Mit einem blauen Auge
Inwiefern die Hersteller den teilweisen Stillstand der Produktion über einen Zeitraum von bis zu acht Wochen ausgleichen könnten, sei nicht absehbar. Trotz der schmerzhaften Einbußen zum Saisonstart sei man inzwischen optimistisch, mit einem „blauen Auge“ davonzukommen. Ein Risiko bleibe jedoch eine zweite Infektionswelle und damit ein neuerlicher Shutdown für Produktion und Handel.
Beim Traditionshersteller Diamant im sächsischen Hartmannsdorf läuft die Fertigung unter Einhaltung von Mindestabständen und zahlreichen weiteren Hygienemaßnahmen. Man habe die Produktion in dem Werk mit 500 Mitarbeitern nicht komplett aussetzen müssen, wohl aber Kurzarbeit angemeldet. „Wir haben den Output reduziert und waren natürlich auch über gestörte Zulieferketten aus Asien betroffen“, berichtet Manager Thomas Eichentopf.
Mini-Boom
Er sieht den Trend zum Zweirad durch Corona verstärkt: „Wir erleben gerade einen Mini-Fahrradboom.“ Das Unternehmen, das seit 135 Jahren am Markt ist, habe noch nie so viele Suchanfragen auf der Webseite gezählt wie im April.
Auch der E-Bike-Nachrüster Pendix aus dem sächsischen Zwickau berichtet von einer sehr hohen Nachfrage. „Das Rad ist ein Riesengewinner dieser Zeit“, meint Geschäftsführer Thomas Herzog. Gemeinsam mit vier Freunden entwickelte der Automobilingenieur einen nachrüstbaren Elektroantrieb für Fahrräder. Zur Gründung 2013 habe man sie dafür noch belächelt. Nach eigenen Angaben ist Pendix heute Marktführer in dem Segment, laut ZIV der bekannteste Nachrüster.
Mehr Bedeutung
Angesichts der Vorschriften im öffentlichen Nahverkehr - Stichwort Maskenpflicht - habe insbesondere das Fahrrad mit elektrischem Rückenwind viele Vorteile.
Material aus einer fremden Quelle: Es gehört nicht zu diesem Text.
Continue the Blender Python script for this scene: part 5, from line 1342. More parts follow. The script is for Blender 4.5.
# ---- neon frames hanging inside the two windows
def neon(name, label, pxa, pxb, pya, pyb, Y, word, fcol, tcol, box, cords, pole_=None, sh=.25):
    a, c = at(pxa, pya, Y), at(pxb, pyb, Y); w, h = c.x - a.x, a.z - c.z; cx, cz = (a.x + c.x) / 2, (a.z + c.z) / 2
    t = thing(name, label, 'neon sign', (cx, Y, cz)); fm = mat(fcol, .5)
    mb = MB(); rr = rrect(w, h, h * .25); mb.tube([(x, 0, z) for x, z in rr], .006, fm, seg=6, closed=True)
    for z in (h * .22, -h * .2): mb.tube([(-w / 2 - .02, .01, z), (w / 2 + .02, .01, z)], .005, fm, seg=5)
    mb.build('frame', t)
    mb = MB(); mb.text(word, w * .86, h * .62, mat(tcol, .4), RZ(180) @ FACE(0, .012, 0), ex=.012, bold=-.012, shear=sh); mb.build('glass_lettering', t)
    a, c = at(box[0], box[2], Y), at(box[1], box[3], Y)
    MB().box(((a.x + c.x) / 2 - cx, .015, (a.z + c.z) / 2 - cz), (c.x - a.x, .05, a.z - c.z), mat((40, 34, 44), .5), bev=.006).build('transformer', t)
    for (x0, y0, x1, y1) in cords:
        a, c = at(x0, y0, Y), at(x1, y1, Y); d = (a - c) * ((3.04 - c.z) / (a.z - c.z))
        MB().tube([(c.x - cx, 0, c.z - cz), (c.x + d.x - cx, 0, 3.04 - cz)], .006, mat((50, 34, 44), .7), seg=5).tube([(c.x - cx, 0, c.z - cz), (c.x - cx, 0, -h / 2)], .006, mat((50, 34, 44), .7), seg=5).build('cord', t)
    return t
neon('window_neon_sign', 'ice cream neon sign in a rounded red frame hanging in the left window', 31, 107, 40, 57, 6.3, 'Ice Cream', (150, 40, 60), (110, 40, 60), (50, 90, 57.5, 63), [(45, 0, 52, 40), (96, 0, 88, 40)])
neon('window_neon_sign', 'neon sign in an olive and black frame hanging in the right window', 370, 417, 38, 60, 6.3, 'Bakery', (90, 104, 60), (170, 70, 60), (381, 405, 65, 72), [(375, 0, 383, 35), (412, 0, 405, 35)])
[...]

Selbst der Autofahrerclub ADAC geht davon aus, dass das Fahrrad neben dem Auto an Bedeutung für den Individualverkehr gewinnen wird.
Ob es aber am Ende tatsächlich als Krisengewinner da steht, hängt vor allem von der Infrastruktur ab, meint der Verbund Service und Fahrrad, der ebenfalls den Fachhandel vertritt. „Infrastruktur ist der Schlüssel zum Erfolg“, sagt Geschäftsführer Albert Herresthal. Schnelle Lösungen wie die „Pop-up-Bike-Lanes“ in Berlin müssten dauerhaft bestehen bleiben.
Autoflut nach Corona?
Auch der Allgemeine Deutsche Fahrrad-Club (ADFC) lobt die Idee, quasi über Nacht mithilfe von Baustellenbaken und Farbstreifen Radwege einzurichten. Auch Düsseldorf wolle nun nachziehen, sagt ADFC-Sprecherin Stephanie Krone. Der wichtigste Verbraucherverband der Radfahrer befürchtet nach dem Ende der Kontaktbeschränkungen „eine ungeahnte Flut von Autoverkehr“, wenn viele Menschen aufgrund der Einschränkungen im ÖPNV lieber wieder aufs Auto setzen. Demnach haben die Bundesbürger 2019 rund 32 Millionen Fahrten mit Bus, Tram oder Bahn zurückgelegt. Pro Tag wohlgemerkt. Wenn nur ein Bruchteil dessen wieder mit dem Auto gefahren werde, drohe ein Super-Stau.
Statt jetzt mit einer Autoprämie das falsche Signal zu senden, müsse der Autoverkehr endlich dem Fahrrad Platz machen und wenn überhaupt eine Mobilitätsprämie für alle auf den Weg gebracht werden - da sind sich die befragten Verbände einig.